Catching up with Entity Paradigm [eP]


From their powerhouse music to strong vocals and intense lyrics, EP really knew how to drive concerts into a loud, frantic, head-banging frenzy back in the day. When they broke up after delivering the hugely popular album Irtiqa, they left a trail of disappointed fans eager for more. Seven years later, EP has decided to regroup with two members less. The band now consists of Fawad Khan on rhythm guitar and vocals, Ahmed Ali Butt on the keyboard and vocals, Hassaan Khalid on bass, Salman Albert on lead guitar and Waqar Khan on the drums. Instep met up with the newly configured band a day after their Aazadi concert in Karachi…

Instep: What made the five of you decide to revive EP again?

Hassaan Khalid: Even after EP disbanded, we were all still in touch with each other. Ahmed was part of a new band called Rubberband and was working on different TV projects. Fawad was modeling and working on his solo album and had acted in a movie and on TV. Waqar and Salman were session players for different bands. I was studying in the UK for my MBA degree. Even though we were doing other things, we still had EP in our minds and once we were all in the same city, we discussed things out and finally decided to get the band back together. We’re all still working on other projects but EP is our first priority.

Instep: EP broke up earlier due to individual differences. How are you going to get past them now?

Fawad Khan: This time we have discussed everything at length. Earlier, sometimes decisions would be made without consulting half the band members. That’s when the conflicts arose. A time came when we couldn’t even sit together to discuss matters, much less work on a new album. Now, we try to legalize and document everything. More importantly, all decisions are now based on mutual consent. Every member of EP has a say and if we don’t agree on something, we keep hashing it out between us until a decision is reached!

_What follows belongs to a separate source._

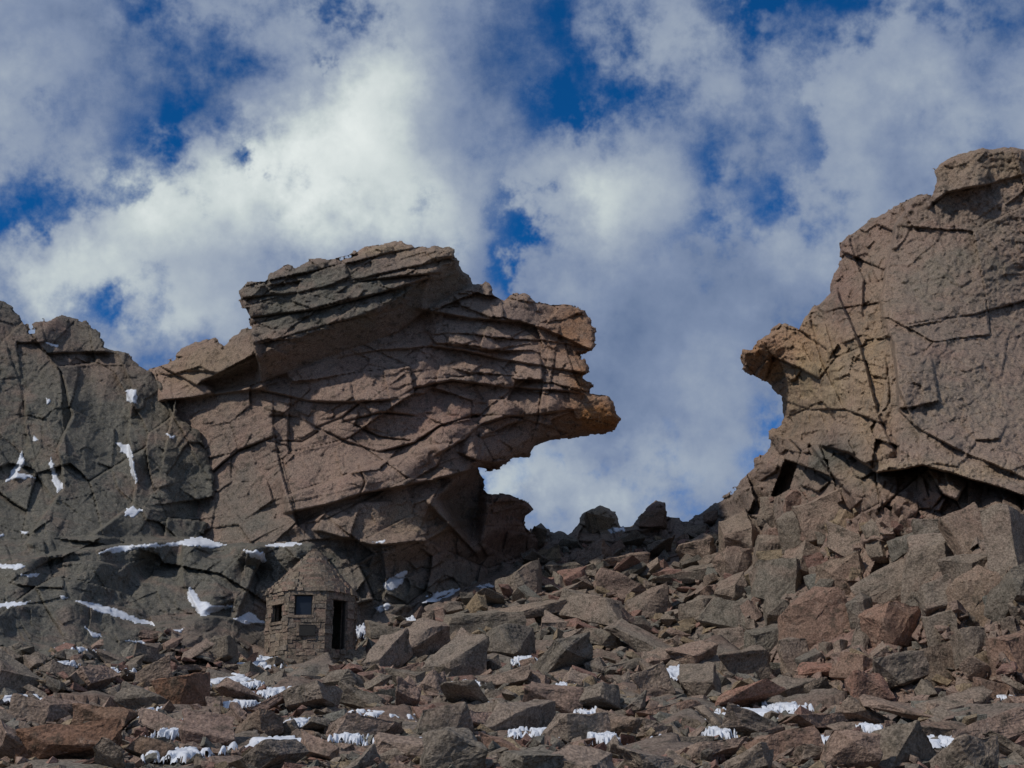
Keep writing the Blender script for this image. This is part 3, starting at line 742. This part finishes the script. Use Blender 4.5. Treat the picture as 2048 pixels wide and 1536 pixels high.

Instep: What has the response to your comeback been like?

Waqar Khan: It has been amazing. I honestly hadn’t expected such an enthusiastic response. Our first concert was in March this year at LUMS and from the first song on, everybody was singing along.

Fawad: In fact, I think our fan following has increased. In the interim period while EP had disbanded, we all worked on different projects. Ahmed had his work on television and his band, Rubberband. I acted in a movie and modeled and acted on TV. I think we became more well-known. When EP regrouped, more people knew about us and were curious to know what we sounded like.

Instep: Your teenage fans must have grown up. Do you think you’ll miss out on that popularity?

Fawad: We can’t tell for sure. Let’s see when the album comes out.

Waqar: Our old fans are still there, though they may not be teenagers any more. Maybe there are fewer kids in the audience now.

Ahmed Ali Butt: No, no, they’re all still there. You can’t tell Waqar, because you’re right in the back with your drums!

Instep: Judging from the present situation in Pakistan, do you feel that a career in music is unreliable?

Fawad: It is very unreliable. Not only is the economy unstable, concerts are few and far in between because of the constant fear of terrorism. We all have back-up careers. I moonlight between acting, modeling and composing jingles for advertisements. Ahmed acts, directs, produces and models. Hassaan runs a student-based magazine called Student Blog which goes out to 60 campuses in Pakistan, he is manager of communications for the Service Sales Corporation and also runs a consultancy for students wishing to study abroad. Waqar works at Telenor and Salman sessions for a number of bands.

Instep: What’s the difference between EP then and now?

Ahmed: When we started out, we were friends having fun together and making music. But once money got involved, we realized our potential and are now going about things in a more methodical way.

Waqar: Also, while we were apart, we learnt more about music. We are more mature in our field now and our sound is more diverse.

Instep: Would you consider fusing your music with folk tunes, a la Coke Studio?

Fawad: Why not? In our upcoming album, we plan to incorporate ethnic percussions and instruments in our music.

Ahmed: What I don’t like about Coke Studio is that all the artistes in it are trying to sound like classical singers. If you’re a pop singer, you should stay that way. If I used folk music in an EP song, I would do it my way, without changing my sound drastically.

Instep: Do you feel that it is important for a band to gain recognition in India in order to make it big in Pakistan?

Ahmed: Maybe it is important for a band that is insecure about its fan base in Pakistan. Thankfully, EP has a strong fan-following, so I wouldn’t regard going into Bollywood crucial for us.

Instep: When is the new album coming out?

Waqar: The album’s going to take some time but we hope to release our first video sometime around Eid.

Instep: With the release of just one album in seven years, you still have loyal fans. What do you think makes EP stand out?

Fawad: I think our band sends out a sense of optimisim. Even though Pakistan is going through a difficult time, we decided to make a comeback. It shows that we aren’t afraid of taking on challenges.

Ahmed: EP is probably the loudest band in Pakistan. Except for a few TV appearances, we have always performed live in concerts. We put so much effort into our concerts and it shows. Where else in Pakistan do you see the whole band head banging along with the crowd? Sometimes, we bump our heads into our guitars in the process, but our fans are worth it!